Joining Decision-Making, Moral Thinking, and Collective Action: Grand Challenges as a Phenomenology of Deliberation

Alfredo Grattarola, Jean-pascal Gond and Stefan Haefliger
Journal of Management Studies
2026-02-16

Abstract

Carnegie School decision-making economies of worth grand challenges morality phenomenological models
This conceptual article argues that the mutual relevance of grand challenges and organization and management studies is best approached phenomenologically. Rather than constituting objects to be theorized or denoting special empirical contexts, grand challenges structure researchers' attention and shape their interpretations of the processes and systems of deliberation through which collective action is coordinated. From this perspective, grand challenges require researchers to innovate their understandings of deliberation and to ensure that newly generated knowledge is redirected towards management and policymaking. The article integrates the Carnegie School theory of organization with French pragmatic sociology's theory of justification, or economies of worth, to develop a phenomenological model of situated deliberation that links decision-making with moral reasoning.

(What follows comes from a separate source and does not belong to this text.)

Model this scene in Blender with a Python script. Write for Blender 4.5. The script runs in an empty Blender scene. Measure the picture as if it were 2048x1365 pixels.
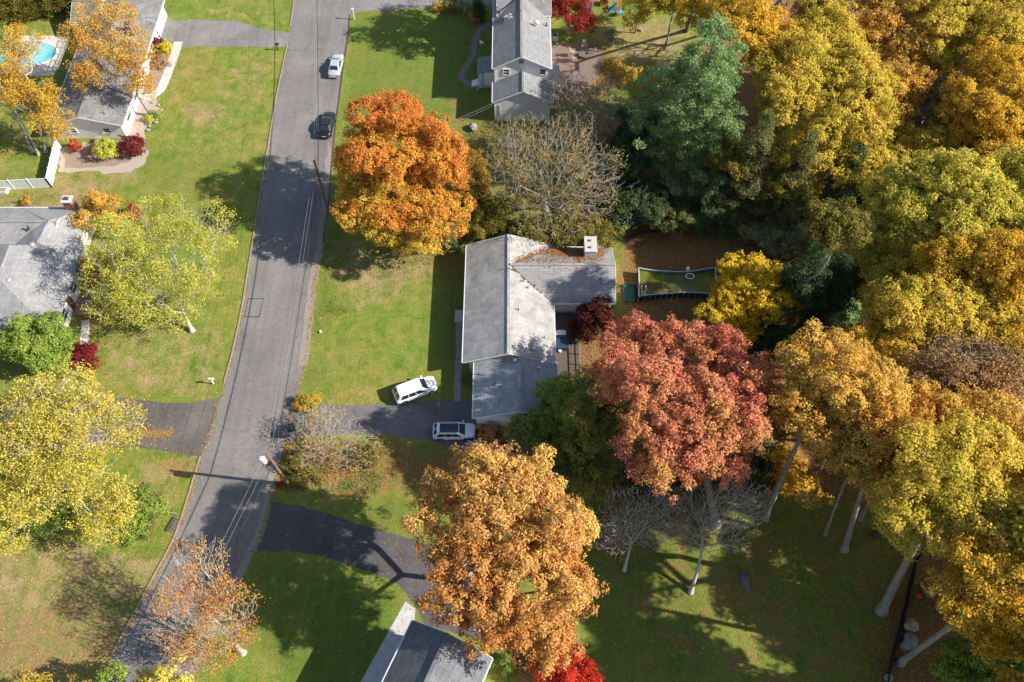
import bpy, bmesh, math, random
import numpy as np
from mathutils import Vector, Matrix

# ------------------------------------------------------------------ camera, sky, sun, exposure
SC = bpy.context.scene
COL = SC.collection
CAM_H, CAM_DEP, CAM_F = 83.0, math.radians(60.0), 1600.0      # height (m), depression, focal length in photo pixels
cam_data = bpy.data.cameras.new('camera')
cam_data.sensor_width = 36.0
cam_data.lens = 36.0 * CAM_F / 2048.0
cam_data.clip_start = 0.5
cam_data.clip_end = 6000.0
cam = bpy.data.objects.new('camera', cam_data)
COL.objects.link(cam)
cam.location = (0, 0, CAM_H)
cam.rotation_euler = (math.pi / 2 - CAM_DEP, 0, 0)
SC.camera = cam

SUN_EL = math.radians(35.0)
SUN_DIR = Vector((13.0, -1.6, 0)).normalized()                # the horizontal direction the sun stands in
SUN_AZ = math.atan2(SUN_DIR.x, SUN_DIR.y)
world = bpy.data.worlds.new('World')
SC.world = world
world.use_nodes = True
nt = world.node_tree
nt.nodes.clear()
sky = nt.nodes.new('ShaderNodeTexSky')
sky.sky_type = 'NISHITA'
sky.sun_disc = False
sky.sun_elevation = SUN_EL
sky.sun_rotation = SUN_AZ
sky.altitude = 50
bg = nt.nodes.new('ShaderNodeBackground')
bg.inputs['Strength'].default_value = 0.092
wo = nt.nodes.new('ShaderNodeOutputWorld')
nt.links.new(sky.outputs[0], bg.inputs[0])
nt.links.new(bg.outputs[0], wo.inputs[0])
sun_data = bpy.data.lights.new('sun', 'SUN')
sun_data.energy = 5.0
sun_data.angle = math.radians(0.53)
sun_data.color = (1.0, 0.93, 0.82)
sun = bpy.data.objects.new('sun', sun_data)
COL.objects.link(sun)
tosun = Vector((SUN_DIR.x * math.cos(SUN_EL), SUN_DIR.y * math.cos(SUN_EL), math.sin(SUN_EL)))
sun.rotation_euler = tosun.to_track_quat('Z', 'Y').to_euler()
SC.view_settings.view_transform = 'Standard'
SC.view_settings.look = 'None'
SC.view_settings.gamma = 1.0
SC.view_settings.exposure = 0.95
SC.cycles.max_bounces = 6
SC.cycles.diffuse_bounces = 4
SC.cycles.transmission_bounces = 4
SC.cycles.transparent_max_bounces = 6
SC.cycles.use_adaptive_sampling = True
SC.cycles.adaptive_threshold = 0.02
SC.cycles.use_denoising = True
SC.cycles.denoiser = 'OPENIMAGEDENOISE'
SC.cycles.denoising_input_passes = 'RGB_ALBEDO_NORMAL'
SC.cycles.denoising_prefilter = 'ACCURATE'

# ------------------------------------------------------------------ helpers
S_, C_ = math.sin(CAM_DEP), math.cos(CAM_DEP)

def A(px, py, h=0.0):
    """photo pixel -> world point at height h"""
    u = (px - 1024) / CAM_F
    v = (py - 682.5) / CAM_F
    z = (CAM_H - h) / (S_ + v * C_)
    return Vector((u * z, z * (C_ - v * S_), h))

def AX(pts, h=0.0):
    return [tuple(A(p[0], p[1], h)[:2]) for p in pts]

RNG = np.random.default_rng(7)
random.seed(7)
MATS = {}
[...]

This model highlights deliberation's articulated, evaluative, contestable, and trans-institutional character, as well as its grounding in the cognitive capacities and sociality of actors and observers - regardless of the scale, scope, or stratification of the underlying coordination problems. Building on this framework, the article advocates that grand challenge researchers adopt the standpoint of entrepreneurial observers: actors anchored by socio-economic and scientific commitments who envision the integration of previously disjointed social systems of deliberation to orient collective action.